The BGP route for 198.51.100.10/32 will only be added to the routing table of router R2 if the IP address listed as the next-hop attribute is already reachable based on the information stored in the routing table. Additionally, the BGP route that is installed will contain a reference to the next-hop address 198.51.100.2 (refer to the figure above).

The network 198.51.100.10/32 can be accessed through an IP address that is not directly connected. The physical interface is not located where the BGP route is installed, so it is added to the IP routing table without any information about the outgoing interface. To find the BGP next-hop in the routing table, the router must perform a recursive lookup. However, to use a BGP route, the BGP next-hop IP address must be reachable. This is usually done through an IGP that provides reachability information. In this case, the BGP next-hop 198.51.100.2 is found in the routing table of R2, which is known via OSPF. The outgoing interface is ifp-0/0/1.

During the first route lookup, the router checks whether the destination prefix is in the routing table. If it is, then a recursive lookup is performed for the next-hop IP address. Since the next hop address is not a directly connected interface, the router needs to do a recursive lookup to find it.

Below is an example of the BGP route resolution for prefix:198.51.100.10/32:

supervisor@rtbrick>C-BNG.rtbrick.net: op> show route-resolution resolved prefix 198.51.100.10
198.51.100.10, Source: bgp
  Destination instance: default, AFI: ipv4, SAFI: unicast
  Lookup      instance: default, AFI: ipv4, SAFI: unicast
  Covering Prefix: 198.51.100.10
    Interface        MAC Address         Nexthop
    ifl-0/0/1/13    e8:c5:7a:8f:56:47    198.51.100.101
supervisor@rtbrick>C-BNG.rtbrick.net: op>

Policy Attachments

Routing Policies are a set of rules that enable you to manage and alter the default behavior of routing protocols, like BGP and IS-IS. Such policies consist of various "terms," which include "match" and "action" sections with control. The traffic that matches the "match" block is handled by the "action" block.

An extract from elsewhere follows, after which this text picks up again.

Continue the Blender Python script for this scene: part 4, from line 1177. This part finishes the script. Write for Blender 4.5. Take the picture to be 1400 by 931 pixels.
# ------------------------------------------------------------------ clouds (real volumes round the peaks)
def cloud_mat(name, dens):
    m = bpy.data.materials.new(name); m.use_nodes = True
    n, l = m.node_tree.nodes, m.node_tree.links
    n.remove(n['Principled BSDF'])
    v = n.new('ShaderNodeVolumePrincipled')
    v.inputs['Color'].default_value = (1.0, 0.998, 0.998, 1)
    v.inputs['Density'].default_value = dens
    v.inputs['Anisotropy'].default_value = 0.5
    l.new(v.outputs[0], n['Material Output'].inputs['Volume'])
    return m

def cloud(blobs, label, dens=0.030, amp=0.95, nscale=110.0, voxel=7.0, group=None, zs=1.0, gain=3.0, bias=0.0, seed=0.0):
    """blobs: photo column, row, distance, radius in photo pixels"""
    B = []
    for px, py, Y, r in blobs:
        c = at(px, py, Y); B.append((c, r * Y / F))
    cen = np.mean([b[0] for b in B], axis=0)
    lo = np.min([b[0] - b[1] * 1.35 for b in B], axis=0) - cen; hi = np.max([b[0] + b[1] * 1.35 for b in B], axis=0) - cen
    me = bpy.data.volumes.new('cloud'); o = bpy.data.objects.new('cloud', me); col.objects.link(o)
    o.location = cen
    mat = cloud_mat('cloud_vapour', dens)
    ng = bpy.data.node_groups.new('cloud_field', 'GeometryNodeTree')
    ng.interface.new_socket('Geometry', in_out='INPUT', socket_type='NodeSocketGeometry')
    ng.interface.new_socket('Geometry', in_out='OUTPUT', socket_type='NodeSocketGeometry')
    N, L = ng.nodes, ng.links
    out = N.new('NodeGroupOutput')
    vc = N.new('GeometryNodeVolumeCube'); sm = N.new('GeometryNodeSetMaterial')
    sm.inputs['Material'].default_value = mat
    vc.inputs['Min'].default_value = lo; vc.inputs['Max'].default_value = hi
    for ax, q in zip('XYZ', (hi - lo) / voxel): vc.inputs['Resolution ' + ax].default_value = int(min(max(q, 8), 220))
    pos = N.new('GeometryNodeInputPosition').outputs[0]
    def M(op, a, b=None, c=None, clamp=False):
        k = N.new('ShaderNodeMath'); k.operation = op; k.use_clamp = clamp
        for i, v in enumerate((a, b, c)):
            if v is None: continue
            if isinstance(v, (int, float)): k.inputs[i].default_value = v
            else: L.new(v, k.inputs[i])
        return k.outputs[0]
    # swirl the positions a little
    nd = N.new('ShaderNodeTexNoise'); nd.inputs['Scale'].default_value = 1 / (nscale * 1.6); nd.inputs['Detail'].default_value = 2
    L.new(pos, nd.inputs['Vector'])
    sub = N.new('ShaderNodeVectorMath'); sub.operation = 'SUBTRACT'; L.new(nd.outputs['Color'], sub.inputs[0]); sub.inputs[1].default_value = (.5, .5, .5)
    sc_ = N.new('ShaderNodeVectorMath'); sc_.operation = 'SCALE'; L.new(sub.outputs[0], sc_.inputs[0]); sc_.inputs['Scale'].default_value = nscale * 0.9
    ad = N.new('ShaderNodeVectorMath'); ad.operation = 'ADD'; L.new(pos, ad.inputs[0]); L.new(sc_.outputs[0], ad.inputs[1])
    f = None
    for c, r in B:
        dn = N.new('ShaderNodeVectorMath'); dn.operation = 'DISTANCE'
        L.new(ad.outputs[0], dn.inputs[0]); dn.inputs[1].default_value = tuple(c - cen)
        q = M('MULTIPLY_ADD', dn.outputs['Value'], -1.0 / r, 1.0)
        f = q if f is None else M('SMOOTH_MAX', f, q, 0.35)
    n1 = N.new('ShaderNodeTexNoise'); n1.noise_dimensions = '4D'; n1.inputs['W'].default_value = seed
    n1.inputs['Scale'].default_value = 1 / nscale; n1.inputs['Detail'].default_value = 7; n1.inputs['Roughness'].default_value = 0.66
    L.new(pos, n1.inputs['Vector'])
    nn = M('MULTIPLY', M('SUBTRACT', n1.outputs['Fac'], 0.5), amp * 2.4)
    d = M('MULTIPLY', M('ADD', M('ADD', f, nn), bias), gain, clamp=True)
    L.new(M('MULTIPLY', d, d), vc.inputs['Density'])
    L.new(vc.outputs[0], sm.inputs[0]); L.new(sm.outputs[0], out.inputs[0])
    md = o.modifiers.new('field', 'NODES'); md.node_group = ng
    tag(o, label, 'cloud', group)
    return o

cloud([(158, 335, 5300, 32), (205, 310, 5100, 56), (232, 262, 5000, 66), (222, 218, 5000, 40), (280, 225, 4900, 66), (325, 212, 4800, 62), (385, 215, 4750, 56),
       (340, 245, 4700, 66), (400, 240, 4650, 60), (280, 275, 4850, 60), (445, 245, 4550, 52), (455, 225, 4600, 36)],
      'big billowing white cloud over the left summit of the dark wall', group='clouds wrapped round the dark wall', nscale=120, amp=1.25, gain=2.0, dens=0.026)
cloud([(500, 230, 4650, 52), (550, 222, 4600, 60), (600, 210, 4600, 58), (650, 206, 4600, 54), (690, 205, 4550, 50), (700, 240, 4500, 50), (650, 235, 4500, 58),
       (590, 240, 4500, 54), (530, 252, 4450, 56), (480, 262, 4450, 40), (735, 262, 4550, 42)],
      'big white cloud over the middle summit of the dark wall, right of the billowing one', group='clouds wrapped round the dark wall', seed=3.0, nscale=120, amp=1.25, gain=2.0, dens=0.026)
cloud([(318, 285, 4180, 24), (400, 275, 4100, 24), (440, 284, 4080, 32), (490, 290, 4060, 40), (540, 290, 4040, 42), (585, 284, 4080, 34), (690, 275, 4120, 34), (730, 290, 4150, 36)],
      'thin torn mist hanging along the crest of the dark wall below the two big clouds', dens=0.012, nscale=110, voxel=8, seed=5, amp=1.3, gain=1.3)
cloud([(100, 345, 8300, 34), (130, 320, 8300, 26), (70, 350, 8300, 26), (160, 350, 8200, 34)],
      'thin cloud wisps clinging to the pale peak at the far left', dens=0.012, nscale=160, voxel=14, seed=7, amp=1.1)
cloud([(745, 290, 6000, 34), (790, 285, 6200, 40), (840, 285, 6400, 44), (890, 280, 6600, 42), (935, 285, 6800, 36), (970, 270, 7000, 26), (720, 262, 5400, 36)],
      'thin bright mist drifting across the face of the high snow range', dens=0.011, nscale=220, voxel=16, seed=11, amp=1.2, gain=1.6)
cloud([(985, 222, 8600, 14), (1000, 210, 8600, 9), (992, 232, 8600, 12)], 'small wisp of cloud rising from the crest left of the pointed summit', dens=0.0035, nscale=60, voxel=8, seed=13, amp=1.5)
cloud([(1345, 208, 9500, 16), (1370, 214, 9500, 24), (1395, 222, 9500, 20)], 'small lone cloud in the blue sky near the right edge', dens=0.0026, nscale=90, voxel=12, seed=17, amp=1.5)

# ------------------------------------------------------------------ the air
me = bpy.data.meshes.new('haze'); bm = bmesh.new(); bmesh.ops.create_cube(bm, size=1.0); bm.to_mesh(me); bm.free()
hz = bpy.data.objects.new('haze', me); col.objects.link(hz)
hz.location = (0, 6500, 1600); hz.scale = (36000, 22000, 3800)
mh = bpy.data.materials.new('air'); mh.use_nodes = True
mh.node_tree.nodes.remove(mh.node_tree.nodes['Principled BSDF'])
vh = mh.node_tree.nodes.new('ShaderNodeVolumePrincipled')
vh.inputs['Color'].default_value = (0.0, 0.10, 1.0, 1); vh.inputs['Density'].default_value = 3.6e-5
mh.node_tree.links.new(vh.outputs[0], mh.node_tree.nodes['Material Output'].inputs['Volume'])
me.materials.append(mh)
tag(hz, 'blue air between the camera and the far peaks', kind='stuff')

Once policies have been created, they need to be applied to take effect. Attachment points describe the specific applications and processes to which policies can be applied.

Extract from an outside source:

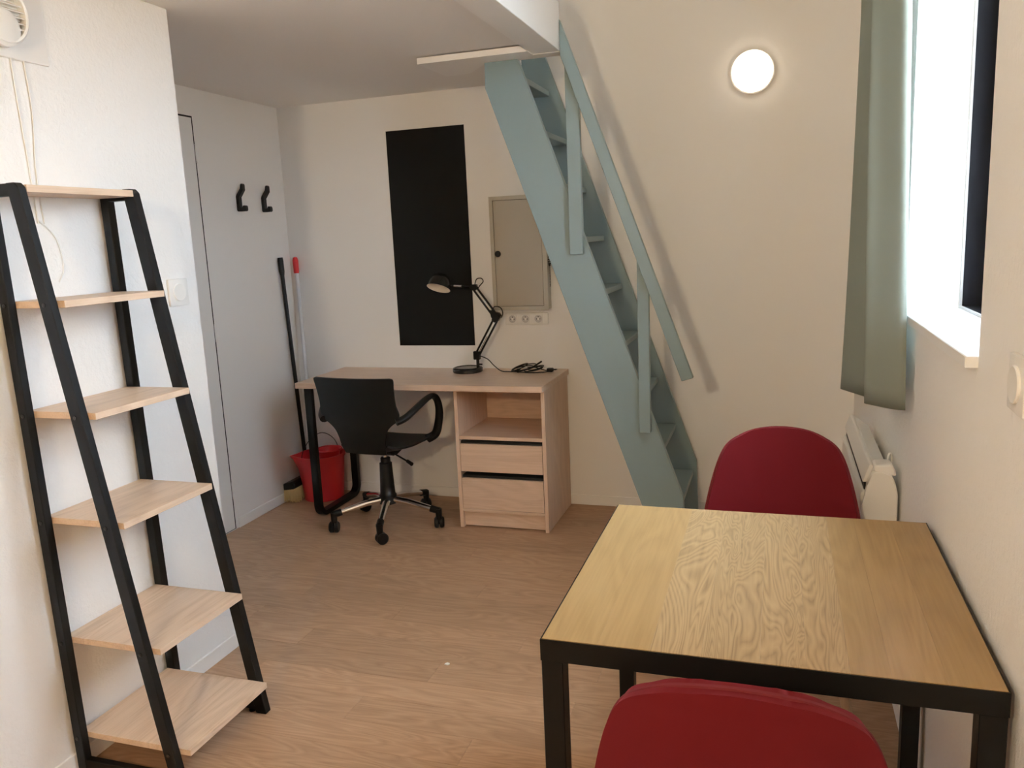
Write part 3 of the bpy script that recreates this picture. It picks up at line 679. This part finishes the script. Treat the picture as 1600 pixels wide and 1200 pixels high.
# ------------------------------------------------------------------ table
TX0, TX1, TY0, TY1, TZ = -.4025, .346, 1.306, 2.070, .750
tb = thing('dining_table', 'square oak dining table with black steel frame in the right foreground', 'table', (-.03, 1.69, 0))
edges = [TX0+.003, -.297, -.205, -.118, -.022, .052, .119, .181, .262, TX1-.003]
for i_, (a, b) in enumerate(zip(edges, edges[1:])):
    bm = NB(); box(bm, a+.0001, b-.0001, TY0+.003, TY1-.003, TZ-.020, TZ)
    obj('stave', bm, M_oak if 2 <= i_ <= 5 else M_oak2, tb, origin=((a+b)/2, 1.69, TZ))
ap = .042
for nm, (x0, x1, y0, y1) in {'f': (TX0, TX1, TY0, TY0+.0027), 'b': (TX0, TX1, TY1-.0027, TY1), 'l': (TX0, TX0+.0027, TY0+.0027, TY1-.0027), 'r': (TX1-.0027, TX1, TY0+.0027, TY1-.0027)}.items():
    bm = NB(); box(bm, x0, x1, y0, y1, TZ-ap, TZ-.001); obj('apron_edge', bm, M_steel, tb)
for x0, x1, y0, y1 in ((TX0+.003, TX1-.003, TY0+.003, TY0+.04), (TX0+.003, TX1-.003, TY1-.04, TY1-.003), (TX0+.003, TX0+.04, TY0+.04, TY1-.04), (TX1-.04, TX1-.003, TY0+.04, TY1-.04)):
    bm = NB(); box(bm, x0, x1, y0, y1, TZ-ap, TZ-.0205); obj('apron_rail', bm, M_steel, tb)
for x0 in (TX0+.001, TX1-.041):
    for y0 in (TY0+.001, TY1-.041):
        bm = NB(); box(bm, x0, x0+.040, y0, y0+.040, 0, TZ-ap-.0005, bev=.0015); obj('leg', bm, M_steel, tb)

# ------------------------------------------------------------------ red chairs
def red_chair(loc, rz, label, top=.855):
    t = thing('dining_chair', label, 'chair', loc, 'red upholstered dining chairs', rz)
    L = dict(local=True)
    # centre line rows (y, z, half width); chair faces +y
    rows = catmull([(.225, .418, .150), (.222, .440, .190), (.17, .462, .222), (.06, .455, .232), (-.06, .448, .232), (-.145, .462, .232), (-.195, .515, .231), (-.215, .580, .229), (-.229, .640, .219), (-.242, .700, .205), (-.252, .750, .190), (-.259, .790, .172), (-.264, .818, .148), (-.266, .836, .118), (-.2675, .8475, .092), (-.268, .8530, .064)], 4)
    def f(u, v, off=0.0):
        x_ = v*(len(rows)-1); k = min(int(x_), len(rows)-2); r = rows[k].lerp(rows[k+1], x_-k)
        s = 2*u-1; back = min(1, max(0, (r.y-.46)/.12)); front = min(1, max(0, (.2-r.x)/.15))
        wr = (r.z/.232)
        up = .045*s*s*(1-back)*front*wr; fw = .060*s*s*back*wr*wr
        side = .25*.0
        return (s*r.z, r.x+fw, r.y+up-.007*s*s*min(1, max(0, (r.y-.80)/.05)))
    bm = NB(); V = grid_shell(bm, f, 24, 56, .030); bmesh.ops.remove_doubles(bm, verts=bm.verts, dist=.0004)
    sh = obj('shell', bm, M_velvet, t, True, **L)
    # piping round the rim
    nv, nu = 56, 24
    rim = [V[v][0] for v in range(0, nv+1)]+[V[nv][u] for u in range(1, nu)]+[V[v][nu] for v in range(nv, -1, -1)]+[V[0][u] for u in range(nu-1, 0, -1)]
    # piping runs on the middle of the edge band
    def mid(v, u):
        vi, ui = min(max(v, 2), nv-3), min(max(u, 2), nu-2)
        a = V[vi][ui+1]-V[vi][ui-1]; b = V[vi+1][ui]-V[vi-1][ui]; n_ = a.cross(b).normalized(); return V[v][u]-n_*.015
    rim = [mid(v, 0) for v in range(0, nv+1)]+[mid(nv, u) for u in range(1, nu)]+[mid(v, nu) for v in range(nv, -1, -1)]+[mid(0, u) for u in range(nu-1, 0, -1)]
    R2 = [rim[0]]
    for p in rim[1:]:
        if (p-R2[-1]).length > .012: R2.append(p)
    for _ in range(3): R2 = [(R2[i-1]+R2[i]*2+R2[(i+1) % len(R2)])/4 for i in range(len(R2))]
    bm = NB(); tube(bm, R2, .0045, 6, closed=True); obj('piping', bm, M_pipe, sh, True, **L)
    bm = NB(); box(bm, -.12, .12, -.11, .11, .400, .412, bev=.004); beam(bm, (-.13, -.13, .405), (.13, .13, .405), .02, .012); beam(bm, (.13, -.13, .405), (-.13, .13, .405), .02, .012)
    obj('under_frame', bm, M_steel, t, **L)
    for sx in (-1, 1):
        for sy in (-1, 1):
            bm = NB(); tube(bm, [(sx*.125, sy*.125, .410), (sx*.215, sy*.205, 0)], [.017, .010], 14); obj('leg', bm, M_leg, t, True, **L)
    return t
red_chair((.014, 2.325, 0), math.radians(180), 'red velvet dining chair on the far side of the table, facing the viewer')
red_chair((-.045, 1.292, 0), 0, 'red velvet dining chair in front, its back to the viewer')

# ------------------------------------------------------------------ radiator
rd = thing('wall_heater', 'white electric wall heater low on the right wall behind red chair', 'heater', (XR, 2.95, .25))
ry0, ry1 = 2.575, 3.300
bm = NB()
prism(bm, [(.262, .215), (.262, .700), (.279, .741), (.334, .702), (.345, .665), (.345, .215)], 'y', ry0+.012, ry1-.004, bev=.004); obj('heater_body', bm, M_rad, rd)
bm = NB()
prism(bm, [(.244, .215), (.244, .650), (.252, .662), (.2615, .662), (.262, .215)], 'y', ry0+.006, ry1, bev=.002)
obj('front_panel', bm, M_rad, rd)
bm = NB(); prism(bm, [(.250, .690), (.2615, .690), (.2785, .738), (.276, .746), (.268, .744)], 'y', ry0+.008, ry1, bev=.0015); obj('top_flap', bm, M_rad, rd)
bm = NB(); prism(bm, [(.2560, .6625), (.2615, .6625), (.2615, .6895), (.2560, .6895)], 'y', ry0+.02, ry1-.01); obj('outlet_slot', bm, M_dark, rd)
bm = NB(); prism(bm, [(.243, .212), (.243, .560), (.250, .625), (.262, .685), (.276, .728), (.300, .730), (.328, .722), (.340, .695), (.348, .660), (.348, .212)], 'y', ry0-.012, ry0+.011, bev=.004); obj('end_cap', bm, M_rad, rd, True)
bm = NB(); prism(bm, [(.278, .726), (.280, .748), (.325, .752), (.338, .738), (.342, .715)], 'y', ry0-.010, ry0+.060, bev=.005); obj('control_box', bm, M_plastic, rd, True)
for y in (2.72, 3.15):
    bm = NB(); box(bm, .340, XR, y, y+.03, .30, .66); obj('wall_bracket', bm, M_rad, rd)
bm = NB(); tube(bm, catmull([(.33, 2.70, .72), (.338, 2.72, .745), (.348, 2.74, .735), (.350, 2.75, .70)], 5), .003, 8); obj('heater_cable', bm, M_cord, rd, True)

# ------------------------------------------------------------------ curtain
ct = thing('curtain', 'sage green curtain gathered at the far side of the window', 'curtain', (.30, 2.6, .95))
P0 = [(.337, 2.418), (.318, 2.418), (.290, 2.440), (.262, 2.475), (.240, 2.502), (.243, 2.520), (.262, 2.545), (.268, 2.580), (.240, 2.640), (.205, 2.700), (.191, 2.722), (.196, 2.745), (.225, 2.780), (.262, 2.800), (.290, 2.780), (.320, 2.790), (.340, 2.830)]
P1 = [(.312, 2.418), (.296, 2.420), (.276, 2.445), (.250, 2.478), (.228, 2.502), (.233, 2.520), (.252, 2.550), (.256, 2.590), (.242, 2.650), (.226, 2.700), (.218, 2.722), (.222, 2.742), (.236, 2.770), (.260, 2.790), (.282, 2.775), (.300, 2.785), (.312, 2.815)]
a = catmull([(*p, 0) for p in P0], 5); b = catmull([(*p, 0) for p in P1], 5)
bm = NB(); zb, zt, nz = .950, 3.05, 34; rows_ = []
for j in range(nz+1):
    t = j/nz; z = zb+(zt-zb)*t; k = min(1, t/.53)
    row_ = []
    for i, (p, q) in enumerate(zip(a, b)):
        s = i/(len(a)-1); v = p.lerp(q, k); wob = .004*math.sin(9*s+5*t)+.003*math.sin(23*s-7*t)
        row_.append(bm.verts.new((v.x+wob*(.3+.7*(1-abs(2*s-1))), v.y+wob*.5, z-.012*(1-t)*math.sin(s*PI)*0)))
    rows_.append(row_)
for r0, r1 in zip(rows_, rows_[1:]):
    for i in range(len(r0)-1): bm.faces.new((r0[i], r0[i+1], r1[i+1], r1[i]))
co = obj('cloth', bm, M_curt, ct, True)
so_ = co.modifiers.new('thickness', 'SOLIDIFY'); so_.thickness = .0016
rdn = thing('curtain_rod', 'slim black curtain rod fixed above the window', 'rod', (.27, 2.2, 3.05))
bm = NB(); tube(bm, [(.265, 1.45, 3.062), (.265, 2.92, 3.062)], .010, 12); obj('rod', bm, M_black, rdn, True)
for y in (1.55, 2.88):
    bm = NB(); tube(bm, [(.265, y, 3.062), (XR, y, 3.062)], .006, 8); box(bm, XR-.006, XR, y-.02, y+.02, 3.03, 3.09); obj('rod_bracket', bm, M_black, rdn)

# ------------------------------------------------------------------ small flakes of plaster on the floor
rnd = random.Random(11)
for (x, y, s, lb) in ((-1.091, 2.424, .0095, 'largest white plaster flake lying on the open wooden floor'),):
    bm = NB(); pts = [(x+s*(1+rnd.uniform(-.3, .3))*math.cos(a_), y+s*.8*(1+rnd.uniform(-.3, .3))*math.sin(a_)) for a_ in [2*PI*k/7 for k in range(7)]]
    prism(bm, pts, 'z', .0003, .003); tag(obj('plaster_flake', bm, M_crumb, origin=(x, y, 0)), lb, 'flake')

For more information, see section “2.2.4. Attaching Policies” of the Policy User Guide.

Nexthops

Nexthop helps routers determine the best path for forwarding data packets to their final destination efficiently. The next hop is identified by its IP address, which is stored in the routing table alongside the associated network prefix and other routing information.

Adjacency

The FIB learns the routing information from the routing table and tracks the next hop for all routes. The adjacency table maintains Layer 2 information(Nexthop) for the routes listed in the FIB (the resolved routes that can be installed into the hardware).

FIB

FIB determines how packets are forwarded (data plane), i.e., it only contains a subset of information from RIB. Also, FIB is downloaded to ASIC or VPP.

The main difference between the RIB and the FIB is that the RIB contains all the routes the router has learned, while the FIB only contains the best paths to each destination network. The RIB is constantly updated by the routing protocols and static configuration, while the FIB is only updated when the router needs to recalculate the best paths. The FIB is also updated more quickly than the RIB since it only needs to store the best paths and not all routes. The FIB maintains next-hop address information based on the information in the IP routing table.